Brian and I were never close friends. And since I am bad at reading social signals more than once I did wonder if we were really friends at all or if he was just making fun of me the whole time. We hardly ever socialized outside of school. He was far more popular than I was, and he went to the sorts of parties that I would never be invited to. He would show up to school hungover and would bum Advil off me. On weekend mornings when our lawn would be covered with empty beer cans, my parents would insist that it was my “friends” that had done it (I blamed their students), but my mother would still happily pick up the cans and return them for the bottle deposit. My guess was that if it were anyone that I knew from school, that it probably was Brian and his friends. Once, in 11th grade, I came home from school to find Brian sitting on my front porch, and we sat and talked for a while.

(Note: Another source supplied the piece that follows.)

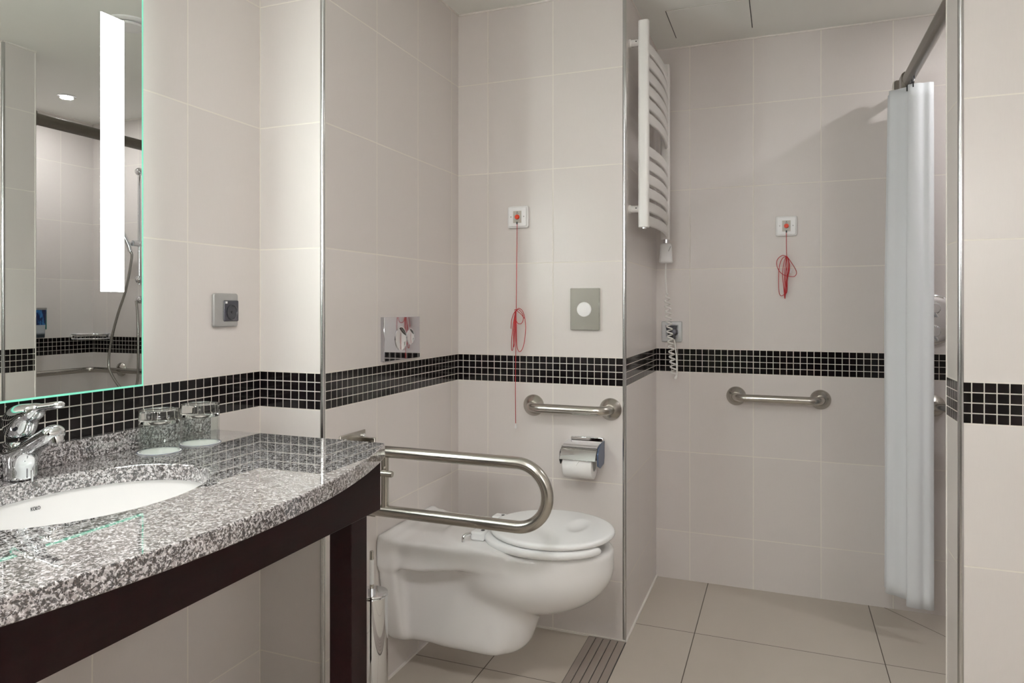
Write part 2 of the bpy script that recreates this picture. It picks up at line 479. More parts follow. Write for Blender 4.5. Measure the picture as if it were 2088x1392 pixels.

Here’s a picture of Brian from some time in high school. Sorry about the phone-photo-of-a-photo, but I don’t even know if my scanner works any more. There is no date on the back of the photo, but it says, “Ode to a Party (by Sparky C—).” I’m not sure where the party was (probably somewhere in Rosendale Estates?), but I certainly was not invited. I was not even aware of it until Brian gave me this picture.
Brian graduated a year early from high school to avoid having to switch school districts when he moved from his mother’s house to his father’s house, and he spent the 1990-1991 school year living in Bonn, Germany. He was delighted that school in Germany didn’t care at all if you went to class. Despite the fact that he had already graduated from our high school, he contributed “special correspondent” pieces to our school newspaper about German reunification. At one point during the year he was in Bonn, he sent me a gift of a few pencils, which I might still have, and a fountain pen, which my college housemate Lisa borrowed and never gave back. I think about Brian each time I go to one of the cute stationery shops in Bonn.
Because of that one lunch at McDonalds, I’ve always had a mental connection between Brian, The Ambidextrous Universe, and my summer of dental work. And after tomorrow, only three of my fillings from the summer of 1988 will remain.